Allium Press

Another Reason for Time

 In my new book, The Reason for Time, I quote Albert Einstein, who said: "The only reason for time is so that everything doesn't happen at once." A joke, with significance, and readers will learn that it is not the only justification for the title. But another reason for time is that it encourages reflection.

About eight weeks since the book was released by Allium Press of Chicago and introduced to readers in Gibsons, Vancouver, Toronto and Chicago. Reactions have been positive, enthusiastic. How a writer itches to hear, "I loved that book...," and readers I know, and don't know, as well as early reviews have outright said or indicated just that. At a book club group of young women readers in Chicago, I was particularly touched by how they related to the main character, Maeve, who lived 100 years ago yet had some of the same problems these 30-something's have today. It was also encouraging to meet readers at Chicago's Printer's Row Literary Festival whose ancestors had stories similar to Maeve, who even lived in her old (imagined) neighbourhood.
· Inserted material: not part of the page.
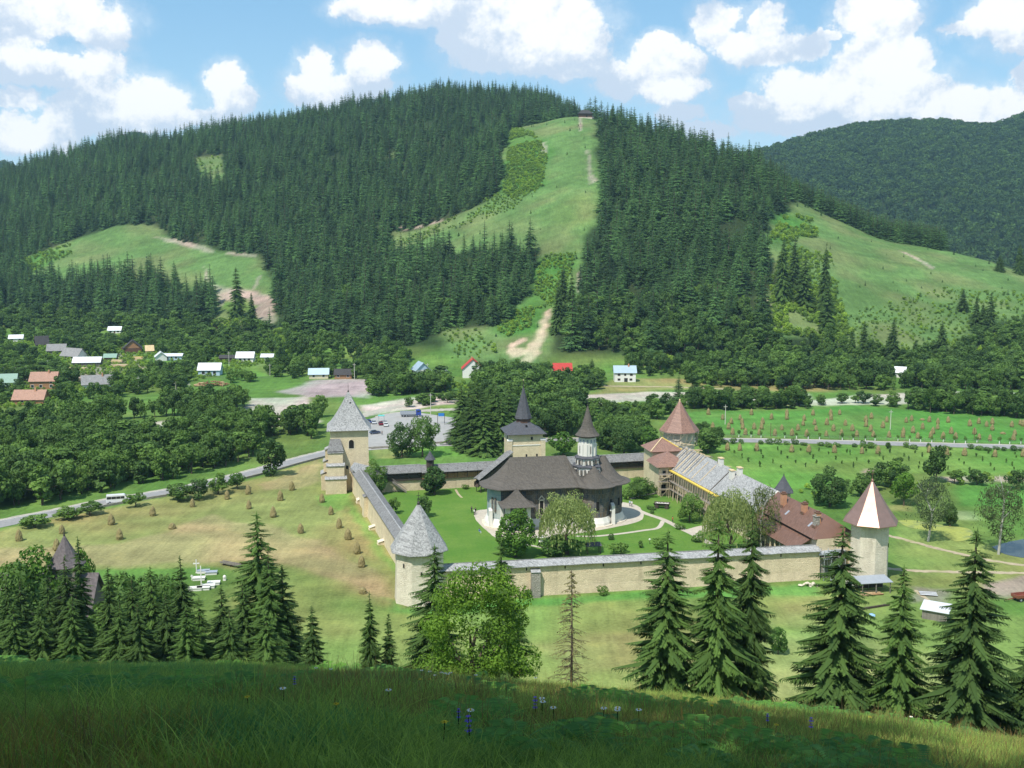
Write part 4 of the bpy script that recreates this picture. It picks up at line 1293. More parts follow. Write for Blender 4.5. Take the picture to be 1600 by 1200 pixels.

In this increasingly categorized world of books, I'm known as a writer of literary fiction. The Reason for Time is my first, and may be my only, novel that can also be described as historical. Inspired by the pure fluid voice of Fabian Bas in The Bird Artist, by Howard Norman, and the historical sweep and narrative invention of John Dos Passos, in his U.S.A Trilogy, I hope I've achieved the truth of my character Maeve Curragh, who lived through that one crazy week in Chicago that started with a dirigible crashing into a downtown bank building and ended with the worst of 25 race riots in the "Red Summer of 1919."